Saat ini, harga fuli pala Rp 235.000 per kg, sedangkan harga biji pala Rp 60.000 per kg. Menoleh ke belakang, seperti tertulis dalam buku Sejarah Banda Naira, pada abad ke-18, harga fuli pala Rp 90 sen per kg, sedangkan biji pala 13 sen per kg. Secara total, kandungan myristisin lebih banyak di dalam buah pala.
”Sayangnya, proses pemurnian mendapatkan intisari myristin itu belum ada di Indonesia,” kata Radjab. Banyak olahan produksi dalam negeri yang komposisi bahannya berupa intisari myristisin diimpor. Padahal, komoditas penghasil myristisin berasal dari Indonesia.
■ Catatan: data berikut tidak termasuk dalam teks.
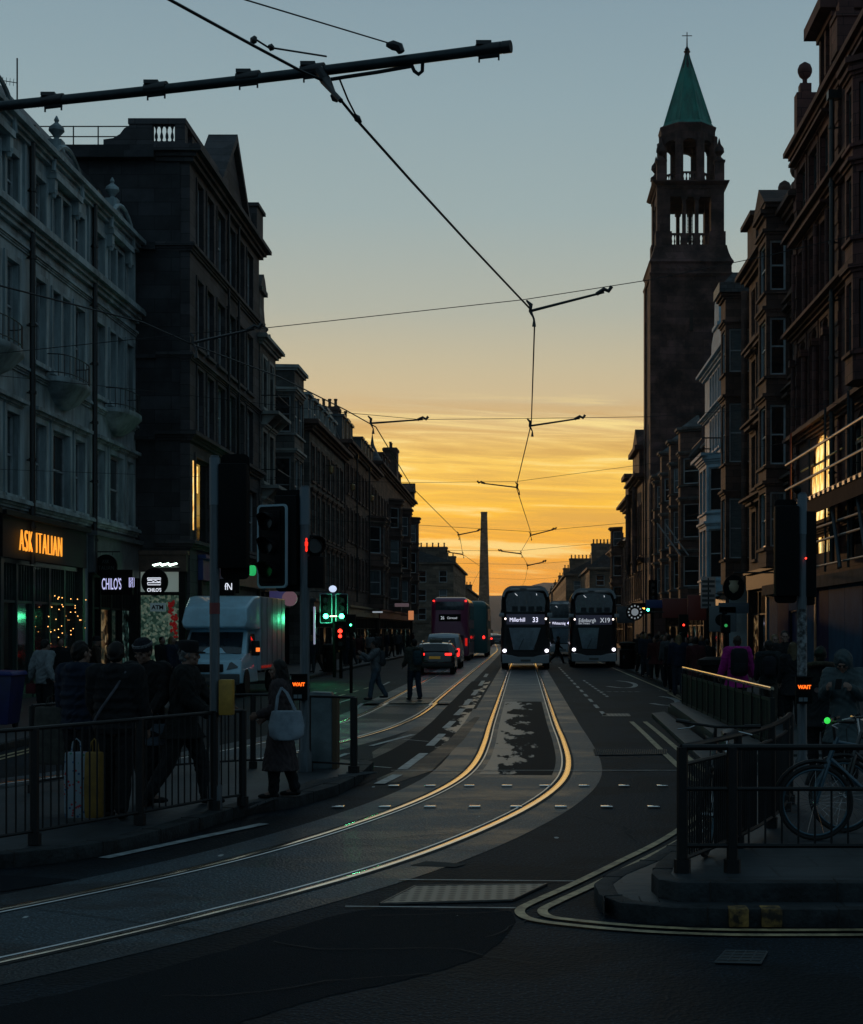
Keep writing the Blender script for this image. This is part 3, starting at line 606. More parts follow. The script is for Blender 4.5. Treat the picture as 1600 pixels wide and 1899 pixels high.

Ketiadaan industri pemurnian dalam negeri itu membuat harga pala, termasuk bunga pala, sangat bergantung pada industri luar negeri. Bisa jadi, harga yang berlaku sekarang akan kembali anjlok apabila terjadi gejolak pasar di luar negeri.
Oleh karena itu, industri di Tanah Air perlu didorong melakukan pemurnian myristisin dari pala. Jika tidak, tak ada nilai tambah. Mirisnya, di perkampungan penghasil pala, daging pala hanya bisa diolah menjadi sari buah, biji sebagai bumbu, dan bunga pala untuk memberi aroma harum pada air teh. Tak lebih dari itu. Di tengah harga pala yang rendah, petani pala dapat terjerumus dalam jual beli minyak atsiri dari hasil penyulingan buah pala yang masih muda.
Informasi yang dihimpun Kompas, beberapa waktu lalu, ada pengusaha luar negeri yang mendatangi petani pala di Banda dan meminta diproduksi minyak atsiri dari buah pala muda. ”Kami baru sadar, ternyata minyak itu untuk bahan baku produksi salah satu jenis narkoba,” ujar seorang warga Banda.
Mantan Kepala Badan Narkotika Nasional Provinsi Maluku Brigadir Jenderal (Pol) A Rusno saat dihubungi mengatakan, pala mengandung zat penenang. Jika dikonsumsi berlebihan dapat berbahaya. Ia menuturkan, ada narkoba jenis tertentu mengandung zat penenang. Tidak tertutup kemungkinan, zat penenang itu berasal dari myristisin yang direaksikan dengan senyawa lain secara kimiawi.
Sungguh, begitu kaya manfaat tanaman pala. Wangi dan penyedap berbahan pala membawa rasa seakan terbang ke langit surga. Namun, jika disalahgunakan untuk bahan narkoba, bisa berbelok ke neraka. Untuk saat ini, biarkan para petani pala menikmati harga fuli pala. Di kebunnya, Abdul Karim berharap tanaman palanya benar-benar menghasilkan, mengungkit kesejahteraan warga Maluku. Ia bersyukur belum menjual kebunnya.